Show all lines of the listing that hold the word "More".

[Working data]:
□ □ □ □ □

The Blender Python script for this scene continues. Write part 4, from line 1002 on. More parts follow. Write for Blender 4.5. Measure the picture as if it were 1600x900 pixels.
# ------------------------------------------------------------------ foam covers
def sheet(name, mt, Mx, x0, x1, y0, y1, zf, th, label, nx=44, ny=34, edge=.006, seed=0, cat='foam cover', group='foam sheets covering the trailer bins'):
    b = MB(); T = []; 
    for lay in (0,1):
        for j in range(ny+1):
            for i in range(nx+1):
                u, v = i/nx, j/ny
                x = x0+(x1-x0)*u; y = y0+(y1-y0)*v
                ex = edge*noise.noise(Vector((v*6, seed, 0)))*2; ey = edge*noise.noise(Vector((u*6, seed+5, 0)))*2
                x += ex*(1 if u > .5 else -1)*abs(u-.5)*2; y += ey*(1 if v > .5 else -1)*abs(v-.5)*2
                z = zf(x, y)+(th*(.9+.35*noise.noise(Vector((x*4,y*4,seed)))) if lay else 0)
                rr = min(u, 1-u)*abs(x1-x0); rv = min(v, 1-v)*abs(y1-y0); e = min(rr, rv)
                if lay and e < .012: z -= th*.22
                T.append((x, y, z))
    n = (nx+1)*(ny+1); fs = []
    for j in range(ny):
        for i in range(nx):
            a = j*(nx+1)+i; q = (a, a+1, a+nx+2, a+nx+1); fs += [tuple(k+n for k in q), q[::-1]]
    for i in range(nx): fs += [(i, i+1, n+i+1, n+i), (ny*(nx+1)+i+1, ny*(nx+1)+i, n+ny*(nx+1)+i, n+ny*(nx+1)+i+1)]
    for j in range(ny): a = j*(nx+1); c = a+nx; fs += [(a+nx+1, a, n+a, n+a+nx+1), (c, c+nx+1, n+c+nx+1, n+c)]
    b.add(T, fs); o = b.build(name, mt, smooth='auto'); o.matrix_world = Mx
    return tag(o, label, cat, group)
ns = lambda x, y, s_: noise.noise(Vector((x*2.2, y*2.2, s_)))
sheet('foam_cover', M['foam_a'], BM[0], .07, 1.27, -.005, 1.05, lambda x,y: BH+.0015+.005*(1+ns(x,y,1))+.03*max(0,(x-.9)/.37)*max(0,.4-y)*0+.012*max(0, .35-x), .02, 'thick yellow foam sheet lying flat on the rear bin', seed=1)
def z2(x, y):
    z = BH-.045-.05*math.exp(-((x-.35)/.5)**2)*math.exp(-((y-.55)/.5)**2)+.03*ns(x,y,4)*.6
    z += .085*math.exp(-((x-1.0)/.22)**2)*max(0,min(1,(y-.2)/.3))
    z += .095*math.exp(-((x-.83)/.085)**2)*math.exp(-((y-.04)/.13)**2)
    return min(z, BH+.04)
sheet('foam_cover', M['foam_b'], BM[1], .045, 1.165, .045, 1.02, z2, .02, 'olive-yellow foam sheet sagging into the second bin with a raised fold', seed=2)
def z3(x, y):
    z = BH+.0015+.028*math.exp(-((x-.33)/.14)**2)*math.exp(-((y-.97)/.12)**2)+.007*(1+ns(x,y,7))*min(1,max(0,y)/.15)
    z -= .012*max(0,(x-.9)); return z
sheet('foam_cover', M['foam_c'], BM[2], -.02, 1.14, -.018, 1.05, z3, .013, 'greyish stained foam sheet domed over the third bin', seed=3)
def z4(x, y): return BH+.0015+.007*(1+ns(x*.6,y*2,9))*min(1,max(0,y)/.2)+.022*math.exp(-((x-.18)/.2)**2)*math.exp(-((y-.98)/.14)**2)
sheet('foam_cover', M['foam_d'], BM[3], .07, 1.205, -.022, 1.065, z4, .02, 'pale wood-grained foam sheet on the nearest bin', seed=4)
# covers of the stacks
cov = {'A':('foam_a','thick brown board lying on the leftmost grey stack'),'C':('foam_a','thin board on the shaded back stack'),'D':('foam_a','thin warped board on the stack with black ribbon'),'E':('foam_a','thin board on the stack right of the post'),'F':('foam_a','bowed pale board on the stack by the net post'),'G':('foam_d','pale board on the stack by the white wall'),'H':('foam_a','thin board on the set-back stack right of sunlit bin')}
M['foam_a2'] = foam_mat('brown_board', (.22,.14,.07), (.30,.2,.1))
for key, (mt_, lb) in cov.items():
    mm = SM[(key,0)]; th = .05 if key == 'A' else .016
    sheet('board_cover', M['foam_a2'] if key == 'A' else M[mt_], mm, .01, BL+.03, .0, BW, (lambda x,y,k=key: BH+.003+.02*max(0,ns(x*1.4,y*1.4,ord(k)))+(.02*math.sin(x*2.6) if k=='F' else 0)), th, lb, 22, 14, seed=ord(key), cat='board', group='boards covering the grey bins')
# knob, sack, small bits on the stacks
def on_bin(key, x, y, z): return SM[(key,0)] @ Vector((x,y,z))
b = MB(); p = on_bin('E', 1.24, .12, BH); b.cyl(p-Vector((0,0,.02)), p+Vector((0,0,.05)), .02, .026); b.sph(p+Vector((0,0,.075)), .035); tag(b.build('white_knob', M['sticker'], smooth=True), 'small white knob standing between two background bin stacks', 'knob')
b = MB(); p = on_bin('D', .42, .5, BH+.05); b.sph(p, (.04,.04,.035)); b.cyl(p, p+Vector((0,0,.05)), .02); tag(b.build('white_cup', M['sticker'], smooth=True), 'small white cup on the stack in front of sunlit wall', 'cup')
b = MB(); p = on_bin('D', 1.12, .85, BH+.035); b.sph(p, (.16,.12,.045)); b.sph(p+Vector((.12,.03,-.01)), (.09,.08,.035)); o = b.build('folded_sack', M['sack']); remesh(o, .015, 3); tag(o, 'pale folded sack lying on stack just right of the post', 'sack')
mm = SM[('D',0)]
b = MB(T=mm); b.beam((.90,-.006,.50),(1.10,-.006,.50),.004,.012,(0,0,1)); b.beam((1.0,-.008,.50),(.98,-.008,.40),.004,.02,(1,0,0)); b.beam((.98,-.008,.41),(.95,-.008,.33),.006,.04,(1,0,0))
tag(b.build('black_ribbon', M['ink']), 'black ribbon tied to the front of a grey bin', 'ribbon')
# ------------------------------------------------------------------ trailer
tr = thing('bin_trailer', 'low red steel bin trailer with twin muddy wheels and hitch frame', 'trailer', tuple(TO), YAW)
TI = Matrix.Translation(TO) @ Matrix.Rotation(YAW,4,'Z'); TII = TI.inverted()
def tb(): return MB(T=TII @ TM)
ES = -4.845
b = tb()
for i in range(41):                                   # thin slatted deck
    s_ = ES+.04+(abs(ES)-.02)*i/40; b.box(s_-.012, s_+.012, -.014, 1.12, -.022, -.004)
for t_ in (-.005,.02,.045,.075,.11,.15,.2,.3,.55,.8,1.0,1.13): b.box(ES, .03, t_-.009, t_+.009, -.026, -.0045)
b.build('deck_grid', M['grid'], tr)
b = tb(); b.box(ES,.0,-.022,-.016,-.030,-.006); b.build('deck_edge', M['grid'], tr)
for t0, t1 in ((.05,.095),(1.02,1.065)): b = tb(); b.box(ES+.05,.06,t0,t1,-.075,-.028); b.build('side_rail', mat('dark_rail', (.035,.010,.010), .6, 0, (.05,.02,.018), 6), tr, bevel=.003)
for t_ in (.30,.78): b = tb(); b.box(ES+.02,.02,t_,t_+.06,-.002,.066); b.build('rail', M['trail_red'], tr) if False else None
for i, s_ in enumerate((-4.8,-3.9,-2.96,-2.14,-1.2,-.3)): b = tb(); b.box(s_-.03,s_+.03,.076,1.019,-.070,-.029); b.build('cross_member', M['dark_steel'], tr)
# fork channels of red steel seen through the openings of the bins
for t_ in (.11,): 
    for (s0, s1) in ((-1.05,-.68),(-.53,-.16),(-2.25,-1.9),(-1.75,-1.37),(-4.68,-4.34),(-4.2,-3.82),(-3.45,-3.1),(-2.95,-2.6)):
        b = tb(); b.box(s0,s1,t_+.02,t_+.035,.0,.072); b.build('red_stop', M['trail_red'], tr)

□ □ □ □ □

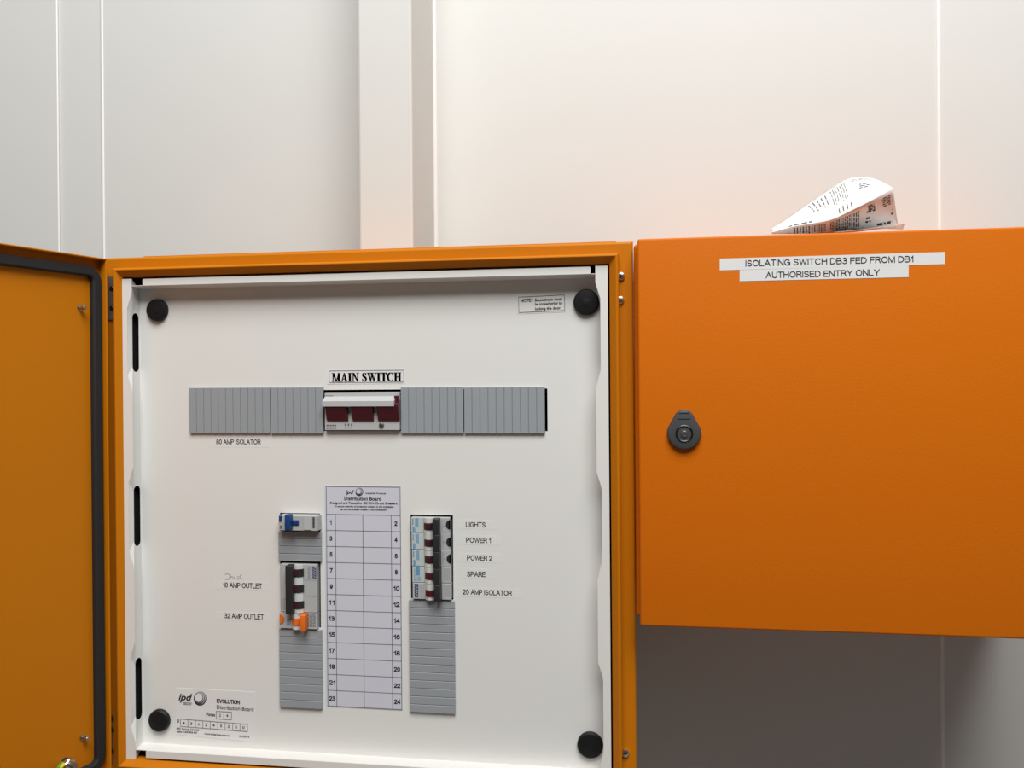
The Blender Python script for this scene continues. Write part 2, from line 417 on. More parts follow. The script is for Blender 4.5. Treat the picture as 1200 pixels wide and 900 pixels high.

□ □ □ □ □

[Result]:
The Blender Python script for this scene continues. Write part 4, from line 1002 on. More parts follow. Write for Blender 4.5. Measure the picture as if it were 1600x900 pixels.
The Blender Python script for this scene continues. Write part 2, from line 417 on. More parts follow. The script is for Blender 4.5. Treat the picture as 1200 pixels wide and 900 pixels high.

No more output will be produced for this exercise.